Managing the many moving parts of an eLearning project can be a serious challenge. If you find yourself struggling with budgets, schedules, or stakeholder expectations, here are my top 4 strategies for effective eLearning project management.
1. Clarify the Learning Outcomes
Clear learning outcomes aren’t just the foundation of good instructional design. They’re also a useful tool for keeping your eLearning project on track. Without them, it’s all too easy for a planned 15-minute course to morph into a 45-minute monster.
Mapping content to learning outcomes is an effective way to avoid this. It helps guide discussions in the early stages of the project, preventing content bloat and subsequent waste of development resources. Whenever there is a suggestion to add more content, the first question to ask is, What learning outcome does this serve? Anything that doesn’t align can be identified straight away, and the time and resources saved can be considerable.
Once you’ve settled on the learning outcomes, it’s important to keep them front-and-centre throughout the project. An effective way to do this is to include them in the storyboard. Adding an extra column to map each row or section to its relevant learning outcome enables reviewers to understand the ‘why’ of every inclusion and gives them a sense of the bigger picture when providing feedback.
2. Seek Feedback Early
Consulting with the right people at the right time is essential. Input from key people early on will help you avoid major revisions in the later stages of a project when changes tend to be most costly and time-consuming.
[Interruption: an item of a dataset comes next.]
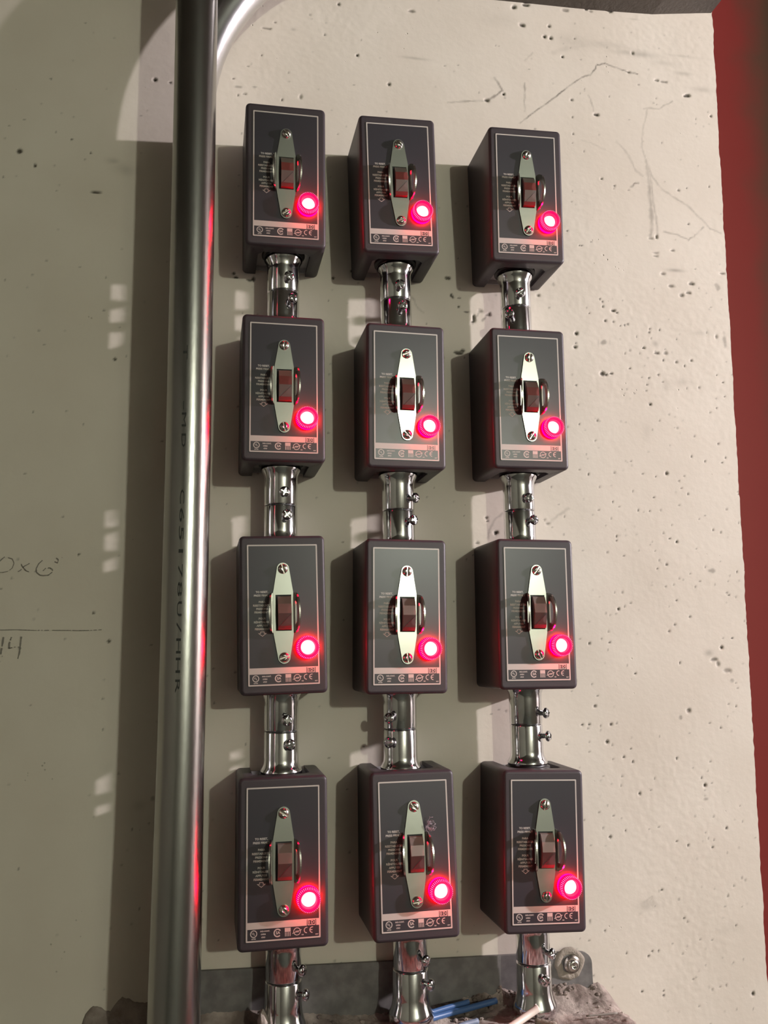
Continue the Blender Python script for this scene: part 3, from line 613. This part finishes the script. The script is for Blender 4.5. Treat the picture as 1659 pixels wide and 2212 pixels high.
# ------------------------------------------------------------------ strap, bolt, slab, wires
b = B()
prof = [(-14, -263.5), (325, -274.0)] + [(335 + 10.2 * math.sin(math.radians(a)), -285.0 + 10.4 * math.cos(math.radians(a))) for a in range(0, 91, 15)] + [(345.2, -330), (-14, -330)]
b.prism(prof, -.6, -4.0)
strap = obj('steel_strap', b, M['strap']); tag(strap, 'long grey steel strap with a rounded end, bolted low across the wall', 'metal strap')
b = B(); b.lathe([(7.6, 0), (7.6, 1.4), (5.8, 1.5), (5.6, 3.4), (4.9, 5.0), (3.4, 5.9), (2.2, 6.0), (1.9, 4.6), (.3, 4.4)], (325.6, -4.4, -283.8), n=32)
bolt = obj('anchor_bolt', b, M['screw'], strap)
b = B(); nn = 40; rs = []
for r, t in ((13.4, 0), (12.8, 1.0), (11.2, 1.7), (9.4, 1.5), (7.4, .5)):
    rs.append([(323.5 + (r * (1 + .16 * noise.noise((math.cos(a) * 2, math.sin(a) * 2, r * .2)))) * math.cos(a), -4 - t * (1 + .5 * noise.noise((math.cos(a) * 3, math.sin(a) * 3, 4))), -283.5 + r * 1.05 * (1 + .16 * noise.noise((math.cos(a) * 2, math.sin(a) * 2, 5))) * math.sin(a)) for a in [2 * math.pi * i / nn for i in range(nn)]])
b.rings(rs, 0, True, False, False)
obj('mortar_crust', b, M['crust'], strap)['label'] = 'rough ring of mortar around the bolt'

ridge = [(-110, -318), (-97, -312), (-92, -290), (-85, -284), (-78, -288), (-72, -290), (-64, -280), (-50, -284), (-30, -289), (2, -291), (25, -290), (48, -292), (75, -299), (103, -303), (150, -309), (180, -311), (192, -309), (200, -305), (215, -306), (225, -301), (236, -298), (243, -296), (252, -300), (259, -292.5), (266, -296), (272, -299), (290, -297), (300, -294), (309, -293.5), (322, -299), (330, -296), (338, -300.5), (352, -303), (360, -307), (372, -314)]
rx_ = np.array([r[0] for r in ridge]); rz_ = np.array([r[1] for r in ridge])
gx = np.arange(-99, 363.1, 1.5); gy = np.arange(2, -152, -1.5)
vs = []; 
foots = [(65.8, 4.5), (172.2, 2.5), (281.0, 1.5)]
def slab_z(x, y):
    d = max(0, -y); rr = float(np.interp(x, rx_, rz_))
    n1 = noise.fractal((x * .05, y * .05, 0), 1.0, 2.0, 5); n2 = noise.fractal((x * .22, y * .22, 3), 1.0, 2.0, 4)
    base = -313 - d * .02
    jag = 1 if 195 < x < 350 else .5
    z = base + (rr - base) * math.exp(-(d / 9.0) ** 1.3) + n1 * 2.2 + n2 * (1.0 + 1.2 * jag * math.exp(-d / 9))
    for fx, hh in foots:
        q = math.hypot(x - fx, y + 29.5); z += hh * math.exp(-((q - 19) / 7.0) ** 2) * (1 + .6 * n1)
    # debris lump behind the blue wires and around the big conduit
    z += 7 * math.exp(-(((x - 196) / 9) ** 2 + ((y + 24) / 9) ** 2)) * (1 + .5 * n2)
    z += 9 * math.exp(-(((x + 2) / 9) ** 2 + ((y + 95) / 10) ** 2))
    if x > 350: z -= (x - 350) ** 2 * .035
    return z
for y in gy:
    for x in gx: vs.append((float(x) + (noise.noise((0, y * .1, 1)) * 1.2 if x > 362 else 0), float(y), slab_z(float(x), float(y))))
nxx, nyy = len(gx), len(gy); fs = [(j * nxx + i, j * nxx + i + 1, (j + 1) * nxx + i + 1, (j + 1) * nxx + i) for j in range(nyy - 1) for i in range(nxx - 1)]
b = B(); b.add(vs, fs, 0, True)
def skirt(ids):
    p = [vs[i] for i in ids]; n = len(p); b.add(p + [(x, y, -430) for x, y, z in p], [(i, i + 1, n + i + 1, n + i) for i in range(n - 1)])
skirt([j * nxx + nxx - 1 for j in range(nyy)]); skirt([j * nxx for j in range(nyy)]); skirt([(nyy - 1) * nxx + i for i in range(nxx)])
slab = obj('concrete_slab', b, M['mortar']); tag(slab, 'rough brown mortar slab under the lowest conduits', kind='structure')

def rock(b, c, r, seed):
    import bmesh
    bm = bmesh.new(); bmesh.ops.create_icosphere(bm, subdivisions=2, radius=1)
    vs = [(c[0] + v.co.x * r[0] * (1 + .5 * noise.noise(v.co * 1.7 + Vector((seed, 0, 0)))), c[1] + v.co.y * r[1] * (1 + .5 * noise.noise(v.co * 1.7 + Vector((seed, 5, 0)))), c[2] + v.co.z * r[2] * (1 + .5 * noise.noise(v.co * 1.7 + Vector((seed, 9, 0))))) for v in bm.verts]
    fs = [[v.index for v in f.verts] for f in bm.faces]; bm.free(); b.add(vs, fs, 0, False)
b = B()
for k in range(230):
    x = random.uniform(-70, 358); y = -abs(random.gauss(0, 30)) - 2
    if random.random() < .45: x = random.uniform(195, 350); y = -random.uniform(1, 10)
    r = random.uniform(.6, 2.4); rock(b, (x, y, slab_z(x, y) + r * .3), (r, r * random.uniform(.6, 1.2), r * random.uniform(.5, .9)), k)
tag(obj('mortar_crumbs', b, M['mortar']), 'loose crumbs of mortar scattered over the rough slab', 'debris', kind='stuff')
b = B(); rock(b, (49, -36, -302), (5, 9, 15), 3); rock(b, (58, -44, -310), (12, 7, 7), 7); rock(b, (79, -42, -313), (9, 8, 4), 9)
tag(obj('mortar_clump', b, M['mortar']), 'mortar clump smeared on the foot of the connector pair nearest the big conduit', 'mortar')

def smooth(pts, n=8):
    P = [Vector(p) for p in pts]; P = [P[0] * 2 - P[1]] + P + [P[-1] * 2 - P[-2]]; out = []
    for i in range(1, len(P) - 2):
        for k in range(n):
            t = k / n; a, b_, c, d = P[i - 1], P[i], P[i + 1], P[i + 2]
            out.append(.5 * ((2 * b_) + (c - a) * t + (2 * a - 5 * b_ + 4 * c - d) * t * t + (3 * b_ - a - 3 * c + d) * t ** 3))
    out.append(P[-2]); return out
def wire(name, pts, r, m, label):
    b = B(); tube(b, smooth(pts), r, 14); return tag(obj(name, b, m), label, 'wire')
wire('blue_wire', [(251.6, -11.8, -305.5), (228, -17, -307), (202, -25, -307.5), (176, -37, -307), (150, -50, -309), (100, -62, -310), (60, -66, -311), (0, -60, -312)], 2.6, M['blue'], 'blue wire lying across the slab behind the white wire')
wire('blue_wire', [(226, -14, -303.5), (205, -21, -303.8), (180, -31, -304.5), (160, -42, -306), (120, -60, -309)], 2.1, M['blue'], 'shorter blue wire on top of the other blue wire')
wire('pale_wire', [(226, -40, -309), (210, -46, -309), (196, -58, -309), (188, -80, -310)], 2.2, M['paleblue'], 'dusty pale blue wire in front of the blue wires')
wire('white_wire', [(275.5, -50, -300), (266, -53, -303), (252, -60, -306), (238, -68, -308), (222, -80, -309), (210, -100, -311)], 3.0, M['white'], 'white wire curving up to the connector foot at right')
wire('wire_stub', [(273, -50, -309.5), (287, -60, -310.5)], 2.6, M['crust'], 'short pale stub of wire beside the connector foot')
wire('steel_nail', [(318, -50, -309.5), (346, -50, -309.8)], .8, M['pencil'], 'thin rusty wire lying on the slab at right')['category'] = 'nail'

# lint on the middle bottom box
b = B()
for k in range(16):
    p = [Vector((178, -72, -146)) + Vector((random.uniform(-1, 2), random.uniform(-1, 1), random.uniform(0, 3)))]
    for _ in range(6): p.append(p[-1] + Vector((random.uniform(-1, 2.6), random.uniform(-1.4, .8), random.uniform(-2.4, 3.0))))
    tube(b, p, .14, 5)
tag(obj('lint_tuft', b, M['web']), 'wispy tuft of grey lint stuck to the guard of the bottom middle box', 'lint')

# ------------------------------------------------------------------ doorway at the right, soffit and the rest of the room
def st(name, x0, x1, y0, y1, z0, z1, m, label=None):
    b = B(); b.box(x0, x1, y0, y1, z0, z1); o = obj(name, b, m); o['kind'] = 'structure'
    if label: o['label'] = label
    return o
d = M['reddoor']; nt = d.node_tree
tcx = N(d, 'ShaderNodeTexCoord'); sep = N(d, 'ShaderNodeSeparateXYZ'); L(d, tcx, 'Object', sep, 'Vector')
nz_ = N(d, 'ShaderNodeTexNoise'); nz_.inputs['Scale'].default_value = 22; nz_.inputs['Detail'].default_value = 6; L(d, tcx, 'Object', nz_, 'Vector')
m1 = N(d, 'ShaderNodeMath', operation='MULTIPLY_ADD'); m1.inputs[1].default_value = .045; L(d, nz_, 'Fac', m1, 0); L(d, sep, 'X', m1, 2)
mr = N(d, 'ShaderNodeMapRange'); mr.interpolation_type = 'SMOOTHSTEP'; mr.inputs['From Min'].default_value = .635; mr.inputs['From Max'].default_value = .70; L(d, m1, 'Value', mr, 'Value')
mxd = N(d, 'ShaderNodeMix', data_type='RGBA'); L(d, mr, 'Result', mxd, 'Factor'); mxd.inputs[6].default_value = (.42, .05, .052, 1); mxd.inputs[7].default_value = (.17, .095, .07, 1)  # red to brown ramp paints the light falling off across the leaf
nt.links.new(mxd.outputs[2], nt.nodes['Principled BSDF'].inputs['Base Color'])
st('door_1', 500, 760, 80, 110, -1400, 1000, M['reddoor'], 'red painted steel door leaf, shade painted in as brown, beyond the wall edge')
st('trim_2', 690, 760, -34, 80, -1400, 1000, M['brown'], 'unseen brown door jamb, added to shade the red door')  # out of view, added to keep the near lamp off the door leaf
st('wall_right', 760, 2900, 0, 100, -1400, 1000, M['room'])
b = B()
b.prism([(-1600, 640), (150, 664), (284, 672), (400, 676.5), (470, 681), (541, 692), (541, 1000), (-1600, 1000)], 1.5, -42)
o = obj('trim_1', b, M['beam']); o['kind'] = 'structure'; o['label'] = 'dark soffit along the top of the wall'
st('unseen_partition', 1300, 1400, -3700, -468, -1400, 1000, M['room'])  # unseen, added so its edge keeps the near lamp off the big conduit
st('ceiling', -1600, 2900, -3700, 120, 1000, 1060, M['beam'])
st('floor', -1600, 2900, -3700, 120, -1460, -1400, M['floor'])
st('wall_left', -1660, -1600, -3700, 120, -1400, 1000, M['room'])
st('wall_far_right', 2900, 2960, -3700, 120, -1400, 1000, M['room'])
st('wall_front', -1600, 2900, -3760, -3700, -1400, 1000, M['room'])

# ------------------------------------------------------------------ lights
def lamp(name, loc, power, col, r):
    l = bpy.data.lights.new(name, 'POINT'); l.energy = power; l.color = col; l.shadow_soft_size = r
    o = bpy.data.objects.new(name, l); COL.objects.link(o); o.location = [c * MM for c in loc]; return o
lamp('near_lamp', (2450, -780, 600), L1P, (1.0, .935, .98), .028)
lamp('far_lamp', (1050, -3000, 600), L2P, (.935, 1.0, .82), .035)
wd = bpy.data.worlds.new('world'); SC.world = wd; wd.use_nodes = True
wd.node_tree.nodes['Background'].inputs['Color'].default_value = (.6, .55, .5, 1); wd.node_tree.nodes['Background'].inputs['Strength'].default_value = .05

# ------------------------------------------------------------------ camera
cam = bpy.data.cameras.new('camera'); co_ = bpy.data.objects.new('camera', cam); COL.objects.link(co_)
cam.sensor_fit = 'VERTICAL'; cam.sensor_height = 24.0; cam.lens = 1915.25 * 24.0 / 2212
R_ = Vector((0.98080772, -0.19442344, -0.01468784)); U_ = Vector((-0.01489857, -0.149843, 0.98859755)); F_ = Vector((0.19440741, 0.96940528, 0.14986381))
m = Matrix(((R_.x, U_.x, -F_.x, 0), (R_.y, U_.y, -F_.y, -.8029), (R_.z, U_.z, -F_.z, 0), (0, 0, 0, 1)))
co_.matrix_world = m; cam.clip_start = .01
SC.camera = co_
SC.view_settings.view_transform = 'Standard'; SC.view_settings.look = 'None'; SC.view_settings.gamma = 1; SC.view_settings.exposure = 0.0
SC.view_settings.use_curve_mapping = False
SC.cycles.use_denoising = True; SC.cycles.max_bounces = 6; SC.cycles.sample_clamp_indirect = 4.0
The best time to get feedback on your eLearning is when you’re still in the storyboarding phase. The storyboard should be enough to give reviewers a clear picture of the content, structure and look of the project, and incorporating their feedback at this stage is as easy as changing words on a page or updating an image. Making the same updates to a working version is a bit like moving a kitchen after you’ve built a house. Depending on the media and assets you’re working with, it might require new voiceover, new graphics, or a total reprogram of functionality – all of which require more time and money.
Sometimes not everything in the storyboarding translates as intended, but gathering a wide range of input at this stage is essential if you want to keep your budget and schedule under control. As a general rule, everyone who needs to review the eLearning before you roll it out to learners should be part of the storyboard review.
3. Set Firm Deadlines for Feedback
Review stages often pose the biggest threats to an eLearning development schedule. Even when your review group is small, it can be a challenge to get everyone’s feedback on time. People are busy, and your project might not be as high on their priority list as is it on yours.
A practical solution is to hold review meetings. Not only does this create a firm deadline for feedback, but it saves time going back-and-forth getting feedback on feedback, or debating the merits of this or that via email. When it comes to group review, nothing beats real-time collaboration. For efficient and productive meetings, learning outcomes can be used to guide the discussion.
Tip 4: Send Regular Progress Reports to Stakeholders
Sending regular progress reports encourages everyone to stay on schedule. It’s especially important for teams working remotely – if your development team or reviewers don’t hear from you for a week or two, they’re more likely to think the project has stalled and less likely to prioritise it. Progress reports are evidence that the project is moving along and this helps maintain momentum.
You can minimise the reporting workload by using a template or scheduling software that’s easy to update. Depending on the size and scope of the project, a few bullet points in an email might be enough to provide a clear picture of where things are at.
The timing of your progress reports is also important. All too often, project managers send progress reports as a way of holding teams to account after key dates have been missed. Sending progress reports from the very beginning of the project establishes accountability from the get-go, which can help prevent the schedule from derailing in the first instance.